Return all the data, word for word.

::::

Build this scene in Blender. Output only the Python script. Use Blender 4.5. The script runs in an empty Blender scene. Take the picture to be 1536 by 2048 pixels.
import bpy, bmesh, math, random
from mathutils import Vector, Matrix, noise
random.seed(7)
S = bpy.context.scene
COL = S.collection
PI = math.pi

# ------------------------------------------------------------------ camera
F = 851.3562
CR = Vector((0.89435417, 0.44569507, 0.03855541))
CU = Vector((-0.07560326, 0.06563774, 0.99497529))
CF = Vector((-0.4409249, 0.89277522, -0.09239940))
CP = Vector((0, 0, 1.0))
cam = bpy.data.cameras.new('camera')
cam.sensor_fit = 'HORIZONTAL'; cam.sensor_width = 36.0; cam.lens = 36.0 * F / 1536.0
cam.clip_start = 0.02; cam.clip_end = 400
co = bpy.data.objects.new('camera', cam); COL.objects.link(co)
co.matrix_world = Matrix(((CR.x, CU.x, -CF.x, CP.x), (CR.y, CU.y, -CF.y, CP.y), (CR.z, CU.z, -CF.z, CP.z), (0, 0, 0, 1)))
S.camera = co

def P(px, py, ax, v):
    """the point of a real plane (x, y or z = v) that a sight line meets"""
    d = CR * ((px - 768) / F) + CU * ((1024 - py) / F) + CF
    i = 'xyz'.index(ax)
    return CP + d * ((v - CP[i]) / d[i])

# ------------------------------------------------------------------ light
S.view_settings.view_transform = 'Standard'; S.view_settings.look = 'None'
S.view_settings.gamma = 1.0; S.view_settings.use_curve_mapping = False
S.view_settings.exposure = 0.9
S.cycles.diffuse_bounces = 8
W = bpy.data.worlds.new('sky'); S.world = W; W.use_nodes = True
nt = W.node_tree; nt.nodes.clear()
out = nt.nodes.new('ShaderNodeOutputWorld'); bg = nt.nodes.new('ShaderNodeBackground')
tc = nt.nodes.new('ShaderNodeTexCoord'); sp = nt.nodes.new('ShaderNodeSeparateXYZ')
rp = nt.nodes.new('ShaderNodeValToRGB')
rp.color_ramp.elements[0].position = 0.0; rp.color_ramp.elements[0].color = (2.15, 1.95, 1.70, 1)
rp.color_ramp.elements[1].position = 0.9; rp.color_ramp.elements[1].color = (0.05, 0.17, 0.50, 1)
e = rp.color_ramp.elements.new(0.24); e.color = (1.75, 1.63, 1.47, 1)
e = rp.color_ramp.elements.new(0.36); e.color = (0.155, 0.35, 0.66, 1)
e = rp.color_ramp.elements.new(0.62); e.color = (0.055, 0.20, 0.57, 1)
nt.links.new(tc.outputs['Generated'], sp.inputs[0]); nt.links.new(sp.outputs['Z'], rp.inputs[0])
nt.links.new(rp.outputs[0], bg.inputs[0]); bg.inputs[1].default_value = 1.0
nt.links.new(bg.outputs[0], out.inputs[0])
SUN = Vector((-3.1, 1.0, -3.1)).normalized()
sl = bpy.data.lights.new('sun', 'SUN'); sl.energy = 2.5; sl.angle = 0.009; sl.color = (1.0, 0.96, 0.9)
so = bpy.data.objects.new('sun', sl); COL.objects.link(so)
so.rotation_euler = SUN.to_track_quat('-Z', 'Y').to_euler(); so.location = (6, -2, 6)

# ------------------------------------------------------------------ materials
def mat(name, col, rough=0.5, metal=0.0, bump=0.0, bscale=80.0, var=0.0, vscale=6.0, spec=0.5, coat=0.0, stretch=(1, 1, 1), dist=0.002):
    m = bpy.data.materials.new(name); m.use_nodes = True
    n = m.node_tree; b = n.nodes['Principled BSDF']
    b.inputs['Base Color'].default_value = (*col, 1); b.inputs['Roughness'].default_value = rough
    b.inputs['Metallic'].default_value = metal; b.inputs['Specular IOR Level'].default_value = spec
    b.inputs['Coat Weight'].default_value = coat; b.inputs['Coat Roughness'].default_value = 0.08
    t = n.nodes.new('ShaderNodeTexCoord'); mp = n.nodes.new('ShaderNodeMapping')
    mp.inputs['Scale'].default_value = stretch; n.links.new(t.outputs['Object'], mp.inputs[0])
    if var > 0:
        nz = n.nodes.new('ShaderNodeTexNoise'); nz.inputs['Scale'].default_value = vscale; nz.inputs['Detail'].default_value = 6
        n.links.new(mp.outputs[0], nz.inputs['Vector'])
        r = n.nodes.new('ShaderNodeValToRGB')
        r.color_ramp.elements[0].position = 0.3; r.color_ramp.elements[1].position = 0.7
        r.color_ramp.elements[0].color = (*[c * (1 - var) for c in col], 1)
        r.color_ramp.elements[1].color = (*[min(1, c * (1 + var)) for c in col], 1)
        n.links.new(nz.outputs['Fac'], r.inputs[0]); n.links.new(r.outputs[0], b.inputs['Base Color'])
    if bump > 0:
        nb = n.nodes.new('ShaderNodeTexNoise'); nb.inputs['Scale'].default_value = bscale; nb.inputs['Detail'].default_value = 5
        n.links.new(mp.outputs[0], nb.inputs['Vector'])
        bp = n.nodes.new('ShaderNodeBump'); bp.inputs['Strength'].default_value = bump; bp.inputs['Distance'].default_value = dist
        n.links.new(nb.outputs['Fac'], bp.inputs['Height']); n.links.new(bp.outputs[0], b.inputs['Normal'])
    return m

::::

* OUTPUT:
Build this scene in Blender. Output only the Python script. Use Blender 4.5. The script runs in an empty Blender scene. Take the picture to be 1536 by 2048 pixels.
import bpy, bmesh, math, random
from mathutils import Vector, Matrix, noise
random.seed(7)
S = bpy.context.scene
COL = S.collection
PI = math.pi

# ------------------------------------------------------------------ camera
F = 851.3562
CR = Vector((0.89435417, 0.44569507, 0.03855541))
CU = Vector((-0.07560326, 0.06563774, 0.99497529))
CF = Vector((-0.4409249, 0.89277522, -0.09239940))
CP = Vector((0, 0, 1.0))
cam = bpy.data.cameras.new('camera')
cam.sensor_fit = 'HORIZONTAL'; cam.sensor_width = 36.0; cam.lens = 36.0 * F / 1536.0
cam.clip_start = 0.02; cam.clip_end = 400
co = bpy.data.objects.new('camera', cam); COL.objects.link(co)
co.matrix_world = Matrix(((CR.x, CU.x, -CF.x, CP.x), (CR.y, CU.y, -CF.y, CP.y), (CR.z, CU.z, -CF.z, CP.z), (0, 0, 0, 1)))
S.camera = co

def P(px, py, ax, v):
    """the point of a real plane (x, y or z = v) that a sight line meets"""
    d = CR * ((px - 768) / F) + CU * ((1024 - py) / F) + CF
    i = 'xyz'.index(ax)
    return CP + d * ((v - CP[i]) / d[i])

# ------------------------------------------------------------------ light
S.view_settings.view_transform = 'Standard'; S.view_settings.look = 'None'
S.view_settings.gamma = 1.0; S.view_settings.use_curve_mapping = False
S.view_settings.exposure = 0.9
S.cycles.diffuse_bounces = 8
W = bpy.data.worlds.new('sky'); S.world = W; W.use_nodes = True
nt = W.node_tree; nt.nodes.clear()
out = nt.nodes.new('ShaderNodeOutputWorld'); bg = nt.nodes.new('ShaderNodeBackground')
tc = nt.nodes.new('ShaderNodeTexCoord'); sp = nt.nodes.new('ShaderNodeSeparateXYZ')
rp = nt.nodes.new('ShaderNodeValToRGB')
rp.color_ramp.elements[0].position = 0.0; rp.color_ramp.elements[0].color = (2.15, 1.95, 1.70, 1)
rp.color_ramp.elements[1].position = 0.9; rp.color_ramp.elements[1].color = (0.05, 0.17, 0.50, 1)
e = rp.color_ramp.elements.new(0.24); e.color = (1.75, 1.63, 1.47, 1)
e = rp.color_ramp.elements.new(0.36); e.color = (0.155, 0.35, 0.66, 1)
e = rp.color_ramp.elements.new(0.62); e.color = (0.055, 0.20, 0.57, 1)
nt.links.new(tc.outputs['Generated'], sp.inputs[0]); nt.links.new(sp.outputs['Z'], rp.inputs[0])
nt.links.new(rp.outputs[0], bg.inputs[0]); bg.inputs[1].default_value = 1.0
nt.links.new(bg.outputs[0], out.inputs[0])
SUN = Vector((-3.1, 1.0, -3.1)).normalized()
sl = bpy.data.lights.new('sun', 'SUN'); sl.energy = 2.5; sl.angle = 0.009; sl.color = (1.0, 0.96, 0.9)
so = bpy.data.objects.new('sun', sl); COL.objects.link(so)
so.rotation_euler = SUN.to_track_quat('-Z', 'Y').to_euler(); so.location = (6, -2, 6)

# ------------------------------------------------------------------ materials
def mat(name, col, rough=0.5, metal=0.0, bump=0.0, bscale=80.0, var=0.0, vscale=6.0, spec=0.5, coat=0.0, stretch=(1, 1, 1), dist=0.002):
    m = bpy.data.materials.new(name); m.use_nodes = True
    n = m.node_tree; b = n.nodes['Principled BSDF']
    b.inputs['Base Color'].default_value = (*col, 1); b.inputs['Roughness'].default_value = rough
    b.inputs['Metallic'].default_value = metal; b.inputs['Specular IOR Level'].default_value = spec
    b.inputs['Coat Weight'].default_value = coat; b.inputs['Coat Roughness'].default_value = 0.08
    t = n.nodes.new('ShaderNodeTexCoord'); mp = n.nodes.new('ShaderNodeMapping')
    mp.inputs['Scale'].default_value = stretch; n.links.new(t.outputs['Object'], mp.inputs[0])
    if var > 0:
        nz = n.nodes.new('ShaderNodeTexNoise'); nz.inputs['Scale'].default_value = vscale; nz.inputs['Detail'].default_value = 6
        n.links.new(mp.outputs[0], nz.inputs['Vector'])
        r = n.nodes.new('ShaderNodeValToRGB')
        r.color_ramp.elements[0].position = 0.3; r.color_ramp.elements[1].position = 0.7
        r.color_ramp.elements[0].color = (*[c * (1 - var) for c in col], 1)
        r.color_ramp.elements[1].color = (*[min(1, c * (1 + var)) for c in col], 1)
        n.links.new(nz.outputs['Fac'], r.inputs[0]); n.links.new(r.outputs[0], b.inputs['Base Color'])
    if bump > 0:
        nb = n.nodes.new('ShaderNodeTexNoise'); nb.inputs['Scale'].default_value = bscale; nb.inputs['Detail'].default_value = 5
        n.links.new(mp.outputs[0], nb.inputs['Vector'])
        bp = n.nodes.new('ShaderNodeBump'); bp.inputs['Strength'].default_value = bump; bp.inputs['Distance'].default_value = dist
        n.links.new(nb.outputs['Fac'], bp.inputs['Height']); n.links.new(bp.outputs[0], b.inputs['Normal'])
    return m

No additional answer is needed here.